Dark Matter

In a recent blog post, George Mason University professor Bryan Caplan offers some interesting analysis of the U.S. trade deficit. His comments stem from an article published by Harvard scholars Ricardo Hausmann and Frederico Sturzenegger, in which they argue that conventional trade deficit accounting methods misrepresent the actual state of the current account deficit:

The Bureau of Economic Analysis (BEA) indicates that in 1980 the US had about 365 billion dollars of net foreign assets (that is the difference between the foreign assets owned abroad and the local assets owned by foreigners). These assets rendered a net return of about 30 billion dollars. Between 1980 and 2004, the US accumulated a current account deficit of 4.5 trillion dollars. You would expect the net foreign assets of the US to fall by that amount, to say, minus 4.1 trillion. If it paid 5 percent on that debt, the net return on its financial position should have moved from a surplus of 30 billion in 1982 to minus 210 billion dollars a year in 2004. Right? After all, debtors need to service their debt.

So let’s look at how much is the actual return on the US net financial position. The number for 2004 is, yes, you’ve guessed it, still a positive 30 billion, just like in 1982! The US has spent 4.5 trillion dollars more than it has earned (which is what the cumulative current account deficit implies) for free!

According to the article, while the U.S. has been spending more than it takes in for the last 24 years, our net income flow remains positive.

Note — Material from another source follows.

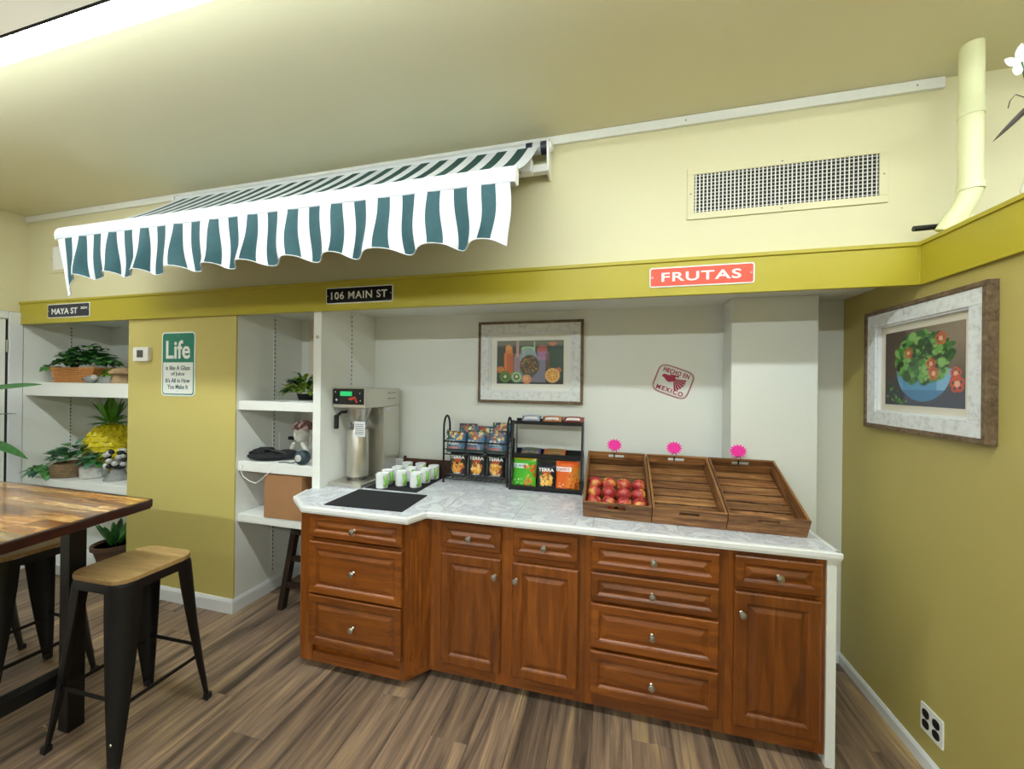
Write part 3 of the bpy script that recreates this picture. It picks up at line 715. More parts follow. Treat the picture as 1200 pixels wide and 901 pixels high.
def val(x, s):
    ph = (x-x0s)/(AX1-x0s)
    nsc = 11.2; q = (ph*nsc+.25) % 1.0
    drop = .262+.017*math.cos(2*PI*(q-.5)) 
    if ph < .035: drop += .10*(1-ph/.035)*s
    w = s*(.016*math.sin(ph*2*PI*11.2+.8)+.012*math.sin(ph*2*PI*23+1.3)+.006*math.sin(ph*71))
    wx = s*.016*math.sin(s*4.2+ph*26)+s*s*.006*math.sin(ph*57)
    if ph < .08: wx += s*s*.07*(1-ph/.08)
    return (x+wx-cx, YB1-.034+w, 2.478-2.5-drop*s)
for i in range(NS):
    for j in range(sub):
        xa = x0s+(i+j/sub)*sw; xb = x0s+(i+(j+1)/sub)*sw
        for k in range(nz):
            s0, s1 = k/nz, (k+1)/nz
            a, b, c, d = val(xa, s0), val(xb, s0), val(xb, s1), val(xa, s1)
            mi = 1 if i % 2 else 0
            m._a([a, b, c, d], [(3, 2, 1, 0)], mi); m._a([(p[0], p[1]+.0012, p[2]) for p in (a, b, c, d)], [(0, 1, 2, 3)], mi)
m.build('valance', [M['canvas'], M['teal']], t, weld=False)
m = MB(); N = NS*3
m.tube([(lambda p: (p[0], p[1]+.0006, p[2]))(val(x0s+i*sw/3, 1.0)) for i in range(N+1)], .0028, 6)
m.build('valance_hem', M['canvas'], t)
prof = [(YB1-.035, -.055), (YB1-.04, -.03), (YB1-.035, .0), (YB1-.02, .022), (YB1+.005, .026), (YB1+.025, .01), (YB1+.025, -.04), (YB1+.0, -.058)]
MB().prism([(y, z+.018) for y, z in prof], AX0-cx, AX1-cx, 'x').build('front_bar', M['barwhite'], t, bevel=.004)
for s, x in ((-1, AX0), (1, AX1)): MB().prism([(y, z+.018) for y, z in prof], x-cx-.004, x-cx+.004, 'x').build('end_cap', M['whitemet'], t, bevel=.002)
# roller, torsion bar, bracket, folding arms
MB().tube([(-3.02-cx, 2.06, .395), (-.36-cx, 2.06, .395)], .032, 16).build('fabric_roll', M['canvas'], t, smooth=True)
for x in (-.375, -.455): MB().tube([(x-cx-.018, 2.06, .395), (x-cx+.018, 2.06, .395)], .0335, 16).build('fabric_roll_stripe', M['navy'], t, smooth=True)
MB().box(-3.04-cx, -.345-cx, 2.035, 2.075, .255, .295).build('torsion_bar', M['whitemet'], t, bevel=.003)
for x in (-.352, -3.03):
    r = MB().prism([(2.123, .24), (2.123, .42), (2.06, .44), (2.02, .41), (2.035, .30), (2.02, .25)], x-cx-.006, x-cx+.006, 'x').build('bracket', M['whitemet'], t, bevel=.002)
MB().lathe([(.0, 0), (.028, 0), (.028, .014), (.012, .018), (0, .018)], 16, (-.352-cx+.004, 2.06, .395), axis='x').build('roller_cap', M['whitemet'], t)
for sx, x in ((1, -.46), (-1, -2.92)):
    MB().box(x-cx-.03, x-cx+.03, 1.985, 2.033, .235, .31).build('shoulder_joint', M['whitemet'], t, bevel=.006)
    MB().tube([(x-cx, 2.0, .272), (x-cx-sx*.75, 1.82, .13)], .021, 10).build('upper_arm', M['whitemet'], t)
    MB().tube([(x-cx-sx*.75, 1.82, .13), (x-cx-sx*.06, YB1+.04, -.005)], .018, 10).build('lower_arm', M['whitemet'], t)
    MB().ball((x-cx-sx*.75, 1.82, .13), .027, 12, 8).build('elbow_joint', M['whitemet'], t)
    MB().box(x-cx-sx*.06-.02, x-cx-sx*.06+.02, YB1+.024, YB1+.055, -.03, .02).build('bar_clamp', M['whitemet'], t, bevel=.003)

# ------------------------------------------------------------------ pipe, rod, outlets, ledge spray
t = thing('drain_pipe', 'cream painted pipe running from the ceiling behind the olive ledge at right', 'pipe', (1.368, 1.95, 0))
MB().tube([(0, 0, 2.42), (0, 0, ZC)], .0355, 24).build('straight_pipe', M['ivory'], t, smooth=True)
MB().tube([(0, 0, 2.70), (0, 0, 2.76)], .0385, 24).build('coupling', M['ivory'], t, smooth=True)
MB().tube([(0, 0, 2.405), (0, 0, 2.43)], .0395, 24).build('elbow_collar', M['ivory'], t, smooth=True)
MB().tube([(0, 0, 2.41), (-.004, .004, 2.38), (-.016, .012, 2.34), (-.03, .02, 2.31)], .0355, 24).build('elbow', M['ivory'], t, smooth=True)
MB().tube([(-.027, .018, 2.318), (-.05, .035, 2.258)], .0385, 24).build('lower_socket', M['ivory'], t, smooth=True)
t = thing('rod', 'short black-gripped rod lying on the ledge in front of the cream pipe', 'rod', (1.34, 2.04, 2.30))
MB().tube([(-.1, 0, 0), (.035, 0, .003)], .0115, 12).build('grip', M['blackpl'], t, smooth=True, bevel=0)
MB().tube([(.035, 0, .003), (.1, -.02, -.035)], .006, 10).build('shaft', M['whitemet'], t)
t = thing('power_outlet', 'white double-gang power outlet with four black sockets low on the right wall', 'outlet', (XR, 2.012, .209))
MB().prism(rrect(.117, .117, .006), -.006, 0, 'x').build('plate', M['plate'], t, bevel=.0015)
for y in (-.027, .027):
    for z in (-.022, .022): MB().prism([(a+y, b+z) for a, b in rrect(.034, .034, .013)], -.0095, -.0061, 'x').build('socket', M['blackpl'], t)
    MB().lathe([(0, -.0075), (.003, -.007), (.0035, -.006), (0, -.006)], 8, (0, y, 0), axis='x').build('screw', M['chrome'], t)
t = thing('artificial_flower', 'white star-shaped flower with dark blade leaves on the ledge, at the right picture edge', 'flower', (1.42, 1.75, 2.2562))
MB().lathe([(.0, 0), (.035, 0), (.045, .06), (.03, .13), (.025, .15), (.022, .15), (.026, .12), (0, .02)], 20).build('vase', M['ceramic'], t, smooth=True)
MB().tube([(0, 0, .1), (-.02, 0, .3), (-.055, 0, .50)], .003, 6).build('stem', M['leaf1'], t)
m = MB()
for i in range(5):
    a = 2*PI*i/5+.5; m.leaf((-.055, 0, .50), (math.cos(a), -.25, math.sin(a)), .06, .016, .0, up=Vector((0, 1, 0)))
m.build('petals', M['ceramic'], t)
MB().tube([(0, 0, .1), (.02, 0, .3), (.04, 0, .42)], .003, 6).build('stem', M['leaf1'], t)
for (p, d, L) in (((.04, 0, .42), (-.70, -.05, -.72), .26), ((.04, 0, .42), (.3, -.6, .5), .25)):
    m = MB(); m.leaf(p, d, L, .009, .03, seg=9, up=Vector((0, -1, .2))); m.build('leaf', M['darkwood'], t)
m = MB(); m.tube([(-.02, 0, .36), (-.07, .0, .39), (-.085, 0, .37), (-.09, 0, .345)], .0015, 5); m.build('tendril', M['darkwood'], t)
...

This is due to so-called "dark matter" that isn’t taken into account when calculating net capital flows. The authors posit this dark matter consists largely of net capital gains on U.S. investment abroad, which total about $1.6 trillion. Additionally, the U.S. earns much higher rates of return on foreign assets than foreigners do on U.S. assets, which could account for the remainder of the dark matter.

To correct this, Hausmann and Sturzenegger propose an entirely new method of accounting in which assets are valued based on their rates of return:

We start by assuming that if an asset consistently pays more than another asset, then it is worth more, even if they both have the same historical cost or “book value”. We choose to value the assets on the basis of their returns. This is just like valuing a company by calculating its earnings and multiplying by some price-earnings ratio, or valuing a property based on its rental value.

If this new accounting method were implemented, U.S. debt holdings abroad would be valued much higher than foreign holdings on U.S. debt, meaning the current account deficit would shrink considerably. Perhaps the alarmists who constantly clamor about the trade deficit leading to a collapse of the dollar and subsequent capital flight should consider the presence of this dark matter before calling for more trade protectionism.